By Jennifer Clapp, on behalf of Canadian Foodgrains Bank. Originally published in the Hill Times.

Ten years ago, a spike in food prices ignited a global food crisis that compromised the ability of the world's poorest people to access an adequate diet. Governments around the world responded by supporting the expansion of large-scale agricultural production, based on the idea that producing more food in this way translates into lower prices and a reduction in hunger.

As farmers in the Prairies will know, the world is in the midst of a major glut in grain production and prices are sagging. But world hunger has remained stubbornly high even in this context.

The latest estimates indicate that 815 million people are chronically undernourished, up from 777 million in 2015. While the causes of global hunger are deeply complex, these numbers suggest that ramping up food production via large-scale farming operations alone is unlikely to eradicate world hunger.

The tenth anniversary of the global food crisis is an appropriate time to reconsider the dominant narrative that has been driving food and agriculture policies around the world for at least the past decade, and in many cases much longer.

The latest edition of Ottawa-based ETC Group's report Who Will Feed Us? provides a good starting point. It amasses an enormous amount of data from scientific studies to make the case that small-scale food-production systems outperform large-scale ones on many fronts.
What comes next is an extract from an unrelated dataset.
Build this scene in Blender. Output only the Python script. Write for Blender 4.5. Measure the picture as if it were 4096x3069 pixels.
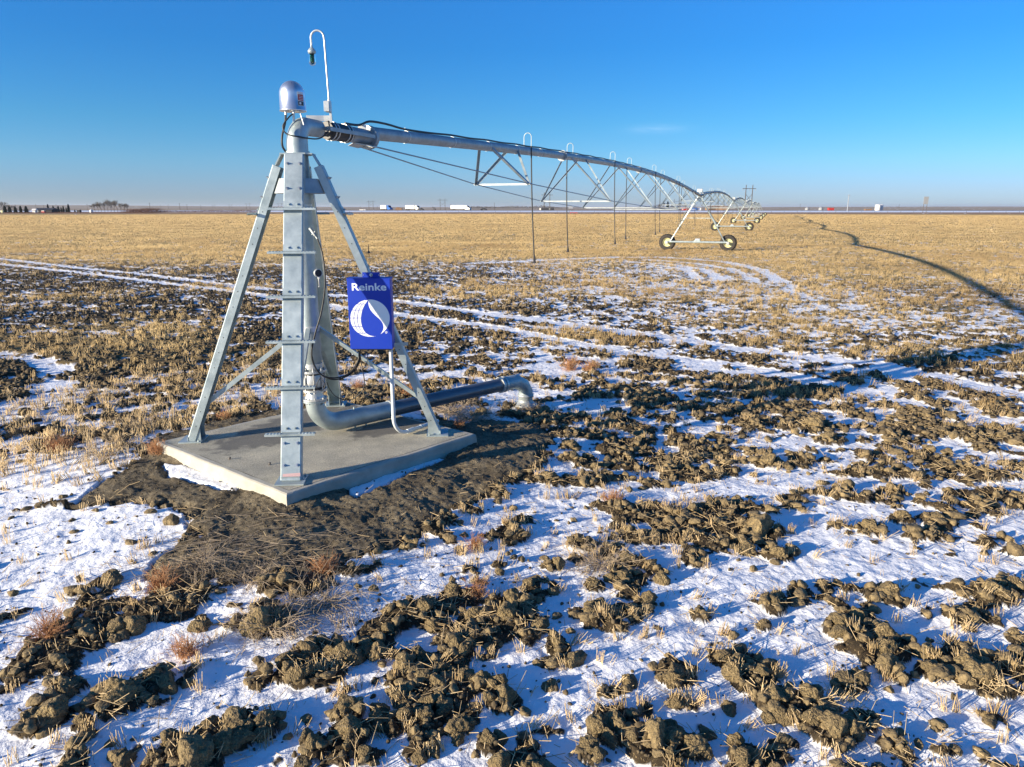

The report's most striking finding is that the dominant food system, based on large-scale industrial agricultural production, uses over 75 per cent of the world's agricultural resources (including land, fossil fuels, and freshwater), but feeds only around 30 per cent of the world's population. This statistic begs the question: who is feeding the other 70 per cent of humanity?

According to the report, the answer is the "peasant food web," which it defines as small-scale food producers, including peasant and small family farmers, pastoralists, hunters, fisher folk, and urban food growers. With less than 25 per cent of agricultural resources at their disposal, these small-scale producers feed a much larger share of the world's population, with a smaller ecological footprint, than the dominant food system.

The difference in the capacity of these two systems to feed people is remarkable, especially given the contrast in the resources available to each. According to the report, only 24 per cent of the total calories produced in the dominant large-scale system are eaten by people directly. About one-third of total production is wasted, and most of the rest is used for livestock feed and biofuels.

The report notes that the "industrial food chain" also imposes costs onto others. According to its data, for every $1 consumers pay for food provided by that system, $2 in costs are incurred by society. For example, around 90 per cent of the greenhouse gases associated with agriculture are linked to industrial forms of food production. Most of the food that system provides is also highly processed, making it less healthy to consume.

By contrast, the "peasant food web" provides food through many mechanisms that are highly diverse. It uses nine times less fossil energy to produce one kilogram of rice, and three times less for maize. It is also more resilient in the face of climate change, and performs essential services such as the preservation of agricultural biodiversity. These latter outcomes, in turn, help to deliver a nutritionally varied diet and ensure the availability of "famine foods" in times of ecological stress and scarcity.

For those persuaded by the analysis presented in the ETC Group report, the implications are enormous. For years, governments around the world have pursued policies that overwhelmingly favour large-scale agricultural production over the peasant food web. In so doing, the report suggests that they have directed resources to a production system that not only is wasteful and costly, but also presents a threat to small-scale food production by starving it of resources and weakening its environmental base.

Achieving a policy shift that better supports small-scale producers is no easy task. The report does not provide a detailed analysis of the strategies required, but its analysis of the problem provides an important intellectual foundation for those seeking this policy transformation.

Jennifer Clapp is a Canada Research Chair in Global Food Security and Sustainability at the University of Waterloo.